シリーズ「新興国投資の再考~移り変わる世界の勢力図」(第5回)新興国債券のマネージャー・ストラクチャー

はじめに

これまでのシリーズで述べてきたように、新興国債券は中国を中心としたアジアのみならず、モノカルチャー経済で米金利低下や原油価格の影響を受けやすい中南米諸国が一定量含まれている(図表1参照)。原油価格の下落したタイミングではデフォルト懸念が高まりやすく、2019年のベネズエラの事例は記憶に新しい。債券投資には一定程度の安定性が求められる事を踏まえると、マネージャーのスキルによって上述のようなデフォルト・リスクを一定程度排除しつつ、新興国の信用リスクに基づくリターン獲得を目指すアクティブ運用を推奨したい。本稿では、新興国債券におけるアクティブ運用の特徴を整理し、マネージャー・ストラクチャーを考える上で意識すべきポイントを解説したい。

Emerging Market 05 Chart 01

新興国債券投資の取り組み方

伝統的外国債券、もしくは、債券絶対収益型運用の枠内で投資を行う場合には、エマージング債券の配分も含めてマネージャーに委ねる事となる。伝統的外国債券のベンチマークインデックスであるFTSE世界国債インデックス及びBloomberg Barclays Global Aggregateには投資適格の新興国が含まれる(2020年12月末時点で新興国組入比率はそれぞれ2%、13%)。グローバル債券商品に投資を行っているだけであっても、新興国のエクスポージャを相応に包含している可能性について認識が必要である。なお、これらの総合インデックスの投資対象は、投資適格級に限定される。それに対し、外貨建新興国債券インデックスであるJ.P. Morgan EMBI Global Diversifiedには、非投資適格級の銘柄が5割近い水準で含まれる。リスクオンの局面でのパフォーマンス向上を期待するのであれば、特化型インデックスへの投資が必要となる。

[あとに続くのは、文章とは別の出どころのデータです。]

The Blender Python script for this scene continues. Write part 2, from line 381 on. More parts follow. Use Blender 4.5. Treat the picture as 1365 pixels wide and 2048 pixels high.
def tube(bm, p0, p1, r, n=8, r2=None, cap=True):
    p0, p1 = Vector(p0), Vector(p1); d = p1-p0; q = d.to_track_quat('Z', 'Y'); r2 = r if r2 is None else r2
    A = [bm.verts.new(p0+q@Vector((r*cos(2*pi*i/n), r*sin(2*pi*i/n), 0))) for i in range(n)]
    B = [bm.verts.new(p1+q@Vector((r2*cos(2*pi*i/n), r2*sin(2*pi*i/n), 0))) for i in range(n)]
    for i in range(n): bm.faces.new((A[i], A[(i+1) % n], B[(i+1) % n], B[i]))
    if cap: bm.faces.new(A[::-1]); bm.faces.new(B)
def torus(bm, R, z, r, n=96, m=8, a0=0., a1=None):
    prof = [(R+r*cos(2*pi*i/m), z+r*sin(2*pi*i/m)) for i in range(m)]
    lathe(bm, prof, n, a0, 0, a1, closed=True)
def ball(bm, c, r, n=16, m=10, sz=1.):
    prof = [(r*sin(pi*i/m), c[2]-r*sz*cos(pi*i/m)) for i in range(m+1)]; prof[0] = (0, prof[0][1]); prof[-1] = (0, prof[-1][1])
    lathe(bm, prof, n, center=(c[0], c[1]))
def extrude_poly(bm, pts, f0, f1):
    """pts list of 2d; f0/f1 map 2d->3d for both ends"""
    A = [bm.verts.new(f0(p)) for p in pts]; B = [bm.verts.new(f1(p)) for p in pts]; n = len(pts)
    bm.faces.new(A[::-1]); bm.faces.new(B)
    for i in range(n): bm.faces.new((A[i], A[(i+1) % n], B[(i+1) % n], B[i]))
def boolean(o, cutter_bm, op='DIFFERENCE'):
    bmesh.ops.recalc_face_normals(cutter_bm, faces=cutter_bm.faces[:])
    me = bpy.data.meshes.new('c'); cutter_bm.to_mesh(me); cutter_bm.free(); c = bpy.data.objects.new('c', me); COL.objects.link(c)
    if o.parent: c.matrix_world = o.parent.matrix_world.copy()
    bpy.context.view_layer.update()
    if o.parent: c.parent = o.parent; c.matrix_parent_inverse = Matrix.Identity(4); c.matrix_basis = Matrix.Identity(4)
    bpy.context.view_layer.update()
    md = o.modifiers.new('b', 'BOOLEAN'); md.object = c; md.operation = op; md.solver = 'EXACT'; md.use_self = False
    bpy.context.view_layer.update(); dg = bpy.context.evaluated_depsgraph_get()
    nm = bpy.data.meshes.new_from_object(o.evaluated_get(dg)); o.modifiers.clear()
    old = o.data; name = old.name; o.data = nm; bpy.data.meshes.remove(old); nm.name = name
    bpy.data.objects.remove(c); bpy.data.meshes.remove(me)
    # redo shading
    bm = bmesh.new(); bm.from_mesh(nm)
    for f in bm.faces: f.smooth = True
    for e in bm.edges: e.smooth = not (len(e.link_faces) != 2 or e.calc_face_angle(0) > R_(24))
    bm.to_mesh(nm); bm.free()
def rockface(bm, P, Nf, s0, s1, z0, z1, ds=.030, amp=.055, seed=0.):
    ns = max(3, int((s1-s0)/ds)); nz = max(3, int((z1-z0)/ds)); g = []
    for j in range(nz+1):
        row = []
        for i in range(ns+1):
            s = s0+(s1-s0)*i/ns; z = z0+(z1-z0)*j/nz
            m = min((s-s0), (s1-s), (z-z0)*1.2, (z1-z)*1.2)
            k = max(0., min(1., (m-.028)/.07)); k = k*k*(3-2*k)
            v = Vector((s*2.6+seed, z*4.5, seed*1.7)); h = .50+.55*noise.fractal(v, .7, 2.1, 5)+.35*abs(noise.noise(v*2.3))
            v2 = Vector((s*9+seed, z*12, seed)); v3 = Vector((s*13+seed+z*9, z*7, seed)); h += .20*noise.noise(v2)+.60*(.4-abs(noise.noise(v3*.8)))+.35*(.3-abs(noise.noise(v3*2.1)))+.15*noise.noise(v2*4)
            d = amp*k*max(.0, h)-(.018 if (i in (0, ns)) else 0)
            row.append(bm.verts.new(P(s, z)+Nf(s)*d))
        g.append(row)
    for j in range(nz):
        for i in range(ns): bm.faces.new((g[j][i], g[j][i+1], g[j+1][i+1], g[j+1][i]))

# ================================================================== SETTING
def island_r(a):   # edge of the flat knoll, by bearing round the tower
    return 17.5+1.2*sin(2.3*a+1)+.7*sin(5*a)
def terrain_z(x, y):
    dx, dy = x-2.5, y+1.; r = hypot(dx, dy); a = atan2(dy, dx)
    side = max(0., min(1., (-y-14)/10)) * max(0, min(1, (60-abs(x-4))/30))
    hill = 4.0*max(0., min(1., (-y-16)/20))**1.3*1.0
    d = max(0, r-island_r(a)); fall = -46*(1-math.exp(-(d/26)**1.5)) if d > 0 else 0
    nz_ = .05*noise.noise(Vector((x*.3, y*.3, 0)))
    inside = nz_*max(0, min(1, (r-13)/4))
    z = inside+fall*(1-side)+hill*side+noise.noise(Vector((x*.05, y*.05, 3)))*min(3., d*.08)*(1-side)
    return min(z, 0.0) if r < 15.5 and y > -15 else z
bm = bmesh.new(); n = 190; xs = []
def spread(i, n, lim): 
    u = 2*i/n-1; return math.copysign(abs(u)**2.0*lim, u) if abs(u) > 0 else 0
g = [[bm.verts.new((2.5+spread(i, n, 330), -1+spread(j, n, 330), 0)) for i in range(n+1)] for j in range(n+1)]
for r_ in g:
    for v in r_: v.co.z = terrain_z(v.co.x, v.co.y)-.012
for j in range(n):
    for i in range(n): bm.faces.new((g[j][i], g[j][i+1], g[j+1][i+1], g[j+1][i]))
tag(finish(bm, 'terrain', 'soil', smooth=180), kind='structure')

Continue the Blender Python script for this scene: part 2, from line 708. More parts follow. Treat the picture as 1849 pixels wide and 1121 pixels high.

新興国債券に特化したポートフォリオ構築を検討する上で、直面する最初の課題は、外貨建にするか現地通貨建にするかという点だろう。前号でも紹介した通り、期待リターン及び許容可能なリスクによって結論は変わる。図表2は主要な債券インデックスのリスクリターン(過去5年)を比較した表である。新興国債券は、やはり先進国債券と比較してリスク水準が高い。また、外貨建新興国債券(J.P. Morgan EMBI Global Diversified(ヘッジ))以上に、現地通貨建新興国債券(J.P. Morgan GBI-EM Global Diversified)のリスク水準が高い事も分かる。外貨建は70ヶ国の国債によって構成されており、フロンティア諸国等を含んでいる一方、現地通貨建は、比較的経済規模の大きい19ヶ国となっている為、信用力(平均格付)は現地通貨建の方が高い。しかし、現地通貨建新興国債券の運用では為替オープンでの運用が一般的だ。為替がキャリー獲得の機会としてみなされている他、為替ヘッジを行う事がコスト面から現実的ではない事がその理由である。したがって、少なくとも為替リスクの分は、外貨建新興国債券よりもリスク水準が高い事になる。足もとの5年間では両者のリスク差は2.4%程度に縮小(図表2参照)しているが、2008年4月以降の平均は6.3%程度である事から、その程度のリスク差は見込んでおくべきだろう。なお、新興国各国の信用リスクだけなのか、新興国通貨リスクも含めて採りたいのか、リスク源泉についても考察すべきであろう。新興国債券のポートフォリオに対して許容するリスクを設定し、予測されるリスク値を踏まえて両者の配分を決定する事が望ましい。両者の相関は0.6程度となっており、分散効果は高くない。その他、国内における提供商品数で見た場合、現地通貨建は外貨建ほど選択肢が多くない点にも留意が必要だろう。日本の年金基金は対外債券投資の際に為替ヘッジをしている事が多く、それに合わせた商品提供を運用機関が行っている為だ。

外貨建と現地通貨建の両方に投資を行うブレンド型商品も存在する為、マネージャーに対して配分を委ねる際には選択肢となりうる。ただしその場合にはパフォーマンス評価の際にベンチマークとなりうるインデックスの設定について工夫を行う必要がある。

Emerging Market 05 Chart 02

上記は過去の実績であり、将来の投資収益等の示唆あるいは保証をするものではなく、またその結果の確実性を表明するものではありません。インデックスは資産運用管理の対象とはなりません。またインデックス自体は、直接投資の対象となるものではありません。インデックスには運用報酬がかかりません。